Am 16.06.2010 15:50, schrieb Jan Reiter:
Richard, Carlos, Simcha and Nigel,
Thank you all for your answers on this matter. When I read Simcha's mail, it
hit me like a hammer!
That was what I was looking for! BUT: I have to see, that this creates way
to much overhead, as I have to use INNER JOIN instead of LEFT JOIN, or an
equvalent subquery.
I'm currently testing with temporary tables to filter the data before going
into the real query.
As this is not a real project, just me testing the pros and cons of speed
versus flexibility of exactly this table structure, there is no need to
restructure the tables.
I use 30,000 images as sample data, 7 attributes each.

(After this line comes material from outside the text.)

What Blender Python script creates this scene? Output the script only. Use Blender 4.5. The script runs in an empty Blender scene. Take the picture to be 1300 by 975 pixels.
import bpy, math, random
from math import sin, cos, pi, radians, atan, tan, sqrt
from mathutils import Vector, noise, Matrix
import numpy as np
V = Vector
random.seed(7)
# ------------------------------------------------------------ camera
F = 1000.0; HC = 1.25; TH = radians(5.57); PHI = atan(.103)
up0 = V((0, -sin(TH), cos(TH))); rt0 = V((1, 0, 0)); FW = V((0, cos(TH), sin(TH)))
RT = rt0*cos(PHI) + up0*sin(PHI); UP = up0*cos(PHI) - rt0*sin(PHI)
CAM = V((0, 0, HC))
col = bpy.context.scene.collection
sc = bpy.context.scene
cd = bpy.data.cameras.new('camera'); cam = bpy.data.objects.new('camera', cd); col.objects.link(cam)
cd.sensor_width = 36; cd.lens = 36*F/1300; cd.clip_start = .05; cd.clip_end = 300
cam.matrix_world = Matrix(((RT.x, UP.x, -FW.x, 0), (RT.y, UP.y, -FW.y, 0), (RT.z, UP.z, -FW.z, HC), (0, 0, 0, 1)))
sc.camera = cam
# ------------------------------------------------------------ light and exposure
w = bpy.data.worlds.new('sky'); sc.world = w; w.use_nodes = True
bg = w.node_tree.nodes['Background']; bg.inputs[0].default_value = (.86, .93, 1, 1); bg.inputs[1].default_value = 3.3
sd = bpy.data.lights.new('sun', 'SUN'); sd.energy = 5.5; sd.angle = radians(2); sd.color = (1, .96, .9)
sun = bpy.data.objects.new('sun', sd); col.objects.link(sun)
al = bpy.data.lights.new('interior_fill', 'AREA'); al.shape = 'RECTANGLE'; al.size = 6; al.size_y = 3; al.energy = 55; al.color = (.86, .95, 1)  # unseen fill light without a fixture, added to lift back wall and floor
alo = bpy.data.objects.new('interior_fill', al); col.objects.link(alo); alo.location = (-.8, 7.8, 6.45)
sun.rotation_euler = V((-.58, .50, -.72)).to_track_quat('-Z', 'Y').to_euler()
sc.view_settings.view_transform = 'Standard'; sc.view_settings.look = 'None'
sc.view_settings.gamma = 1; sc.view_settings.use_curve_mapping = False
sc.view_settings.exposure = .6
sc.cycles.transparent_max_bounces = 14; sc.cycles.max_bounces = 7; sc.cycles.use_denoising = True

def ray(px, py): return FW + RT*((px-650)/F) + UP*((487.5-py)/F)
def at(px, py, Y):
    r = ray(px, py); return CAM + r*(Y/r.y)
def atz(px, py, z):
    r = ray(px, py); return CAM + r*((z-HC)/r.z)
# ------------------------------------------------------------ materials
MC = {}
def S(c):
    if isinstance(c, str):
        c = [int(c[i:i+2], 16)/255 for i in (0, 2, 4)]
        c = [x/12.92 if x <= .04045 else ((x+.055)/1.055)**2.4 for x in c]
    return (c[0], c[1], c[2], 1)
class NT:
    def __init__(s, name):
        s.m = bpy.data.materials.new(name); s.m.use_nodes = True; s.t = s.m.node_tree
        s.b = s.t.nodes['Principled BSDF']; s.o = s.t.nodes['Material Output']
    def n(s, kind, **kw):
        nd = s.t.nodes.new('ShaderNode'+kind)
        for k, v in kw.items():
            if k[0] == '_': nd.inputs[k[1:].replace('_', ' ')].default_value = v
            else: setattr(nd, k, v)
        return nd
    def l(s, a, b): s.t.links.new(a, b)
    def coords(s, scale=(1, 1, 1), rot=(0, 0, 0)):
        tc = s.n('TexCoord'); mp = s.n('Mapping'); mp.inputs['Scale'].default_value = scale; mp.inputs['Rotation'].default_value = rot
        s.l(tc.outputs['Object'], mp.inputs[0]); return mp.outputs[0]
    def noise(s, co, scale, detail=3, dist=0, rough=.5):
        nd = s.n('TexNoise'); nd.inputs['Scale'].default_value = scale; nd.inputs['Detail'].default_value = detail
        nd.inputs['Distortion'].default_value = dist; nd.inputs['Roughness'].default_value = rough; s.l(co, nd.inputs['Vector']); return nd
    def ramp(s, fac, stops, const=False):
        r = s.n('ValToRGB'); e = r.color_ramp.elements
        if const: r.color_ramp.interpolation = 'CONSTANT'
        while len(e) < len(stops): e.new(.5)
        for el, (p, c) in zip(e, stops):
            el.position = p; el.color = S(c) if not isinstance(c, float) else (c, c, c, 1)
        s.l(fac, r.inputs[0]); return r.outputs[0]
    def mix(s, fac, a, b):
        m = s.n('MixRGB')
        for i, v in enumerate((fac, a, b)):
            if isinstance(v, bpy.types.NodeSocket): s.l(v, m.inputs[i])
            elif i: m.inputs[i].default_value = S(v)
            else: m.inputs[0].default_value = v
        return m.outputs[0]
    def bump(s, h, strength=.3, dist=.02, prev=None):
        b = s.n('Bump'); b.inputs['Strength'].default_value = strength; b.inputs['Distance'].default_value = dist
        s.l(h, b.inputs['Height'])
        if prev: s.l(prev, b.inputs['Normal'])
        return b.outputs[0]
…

What I have for the images is 3 tables.
table picture
pid(primary): the id of the picture
uid(index): the user id, to whom the image belongs
table picture_attribute
aid(primary): the id of the attribute
name(index): a name for that attribute e.g. fsize
table picture_attrib_rel (unique over pid,aid - to avoid the same attribute
twice
pid(index): the picture, this row belongs to
aid(index): the type of attribute this row describes
val_int(NULL): a field for integer values |
val_vc(NULL): a field for string values | my class decides
wich of these value types to use,
the other is NULL
My class emulates a foreign_key behavior on aid between picture_attribute
and picture_attrib_rel.
THANK YOU ALL!!
Regards,
Jan
Hi Jan,
pherhaps because i am working in a projekt with pictures too, but the
way i found to solve this was over the same as you are doing now. I took
a nm relation with attributes of picture configurations (configuration
means width, height, print_material, ink and so one) and add it to the
relation on a temp table (only for the search).